Cloninger has also devised a unique technique for ‘measuring thought’ which grades the quality of one's thoughts along a continuum from baser, more unhappy-oriented thinking - characterised by lack of trust and lack of flexibility - to higher levels denoted by coherence, patience, compassion, reverence for God (piety) and awe of God. He shows how his technique can be applied to the writings and speeches of others and demonstrates how a personal journey toward fulfilment can therefore be charted.

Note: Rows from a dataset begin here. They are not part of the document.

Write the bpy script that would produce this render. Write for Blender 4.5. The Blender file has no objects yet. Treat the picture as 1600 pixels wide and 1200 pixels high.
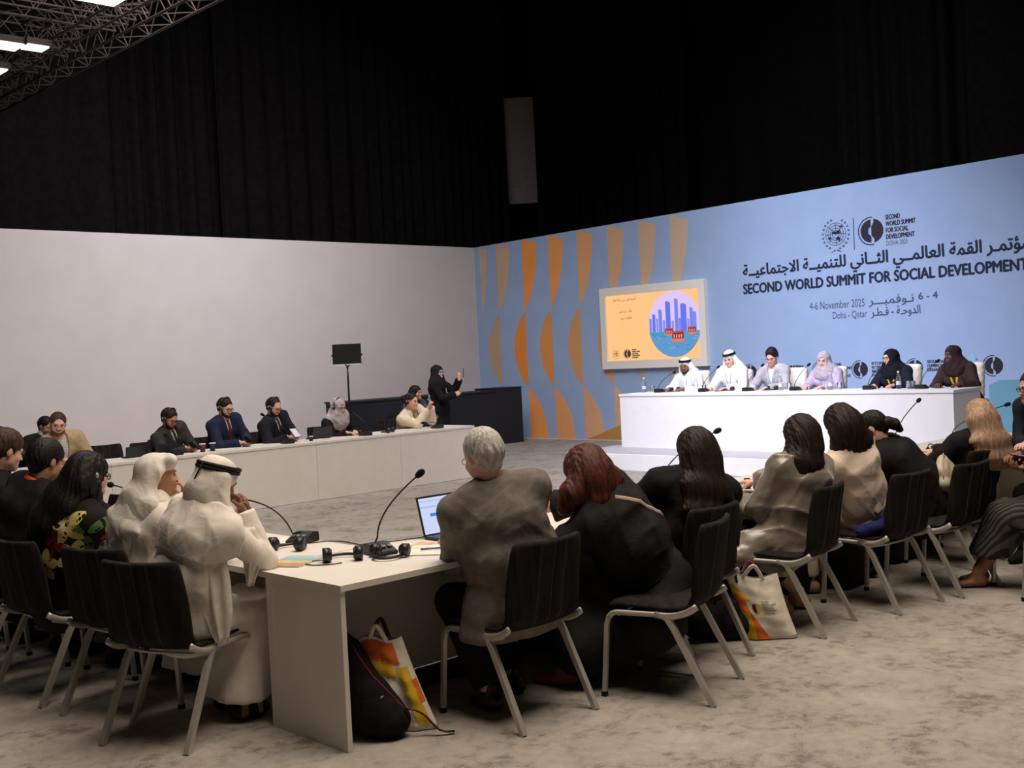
import bpy, bmesh, math, random
import numpy as np
from mathutils import Vector, Matrix

SC = bpy.context.scene
COL = SC.collection
PI = math.pi

# ---------------------------------------------------------------- camera
cam_d = bpy.data.cameras.new('camera')
cam_d.sensor_fit = 'HORIZONTAL'; cam_d.sensor_width = 36.0
cam_d.lens = 1785.33 / 1600 * 36
cam_d.clip_end = 200
cam = bpy.data.objects.new('camera', cam_d); COL.objects.link(cam)
cam.matrix_world = Matrix(((0.71858208, 0.05243707, -0.69346243, 0),
                           (-0.6937176, -0.01613297, -0.7200664, 0),
                           (-0.04894578, 0.99849391, 0.02478366, 1.718),
                           (0, 0, 0, 1)))
SC.camera = cam

# ---------------------------------------------------------------- world and light
SC.view_settings.view_transform = 'Standard'
SC.view_settings.look = 'None'
SC.view_settings.gamma = 1
SC.view_settings.use_curve_mapping = False
SC.view_settings.exposure = 0.0
wd = bpy.data.worlds.new('world'); SC.world = wd; wd.use_nodes = True
wd.node_tree.nodes['Background'].inputs[0].default_value = (0.9, 0.78, 0.68, 1)
wd.node_tree.nodes['Background'].inputs[1].default_value = 0.02

def area(name, loc, target, size, sy, power, col, spread=180):
    d = bpy.data.lights.new(name, 'AREA'); d.shape = 'RECTANGLE'; d.size = size; d.size_y = sy
    d.energy = power; d.color = col; d.spread = math.radians(spread)
    o = bpy.data.objects.new(name, d); COL.objects.link(o)
    o.location = loc
    o.rotation_euler = (Vector(target) - Vector(loc)).to_track_quat('-Z', 'Y').to_euler()
    return o
WARM = (1.0, 0.86, 0.70); NEUT = (1.0, 0.93, 0.88); COOL = (0.81, 0.82, 1.0)
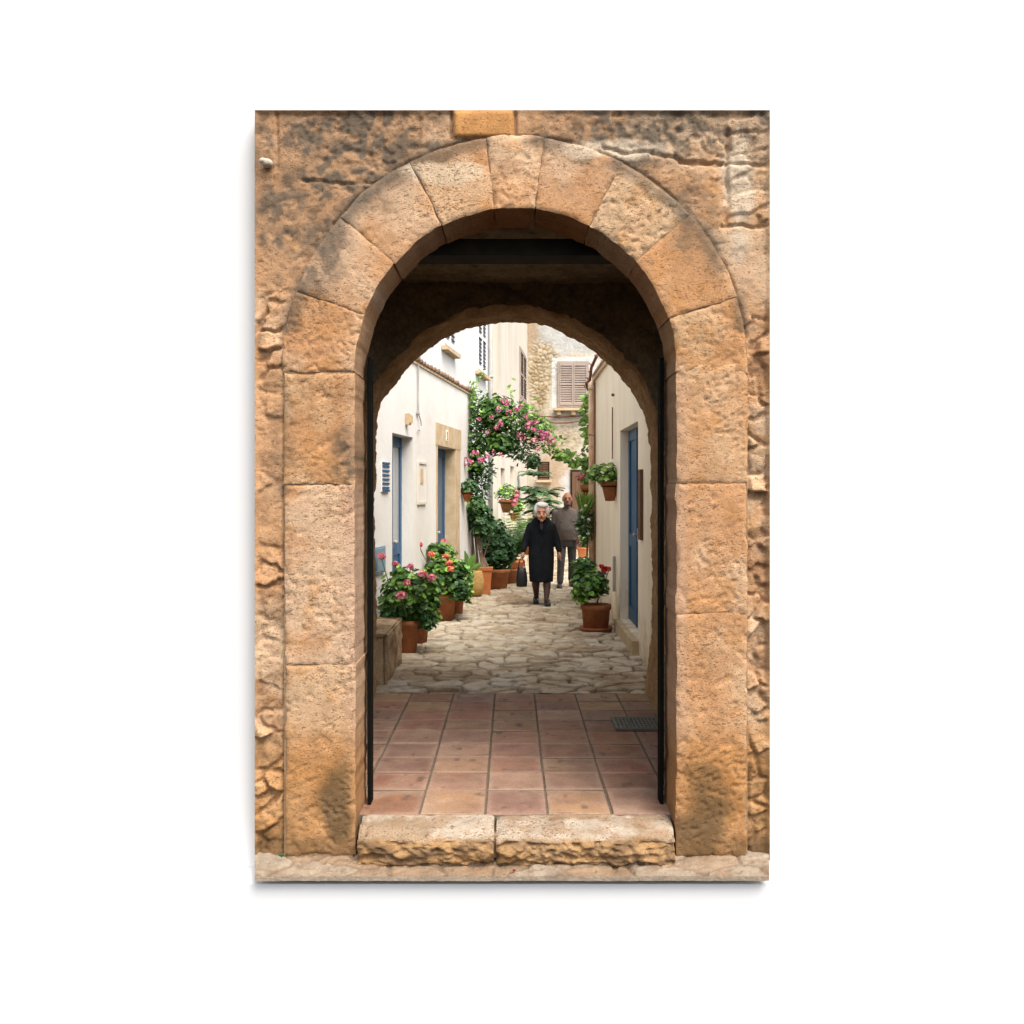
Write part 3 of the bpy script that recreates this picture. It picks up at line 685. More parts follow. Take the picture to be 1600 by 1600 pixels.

Many secular practitioners might find this otherwise useful book's concern with spirituality difficult, but the key conundrum for me with the work is the lack of more explicit engagement with an obvious paradox at the heart of well-being. In the long and tortuous journey towards the achievement of any worthwhile ambition, from which contentment subsequently derives, there is usually an enormous amount of suffering - it is the ability to tolerate and not be afraid of pain that actually underpins true bliss. Yet the very obsession with pleasure that characterises modern society is an indicator of intolerance for and rejection of distress. The paradox at the heart of happiness is that you are going to have to experience anguish in order to get there - you need to embrace the one thing you are trying so desperately to avoid.
Distinguished scholars like Cloninger are perhaps persuaded by publishers to sugar the pill by obscuring this central truth, after all the upbeat title of this book is Feeling Good. Maybe at a fundamental level our very corporate culture is unable to engage with and promulgate key truths about the human predicament.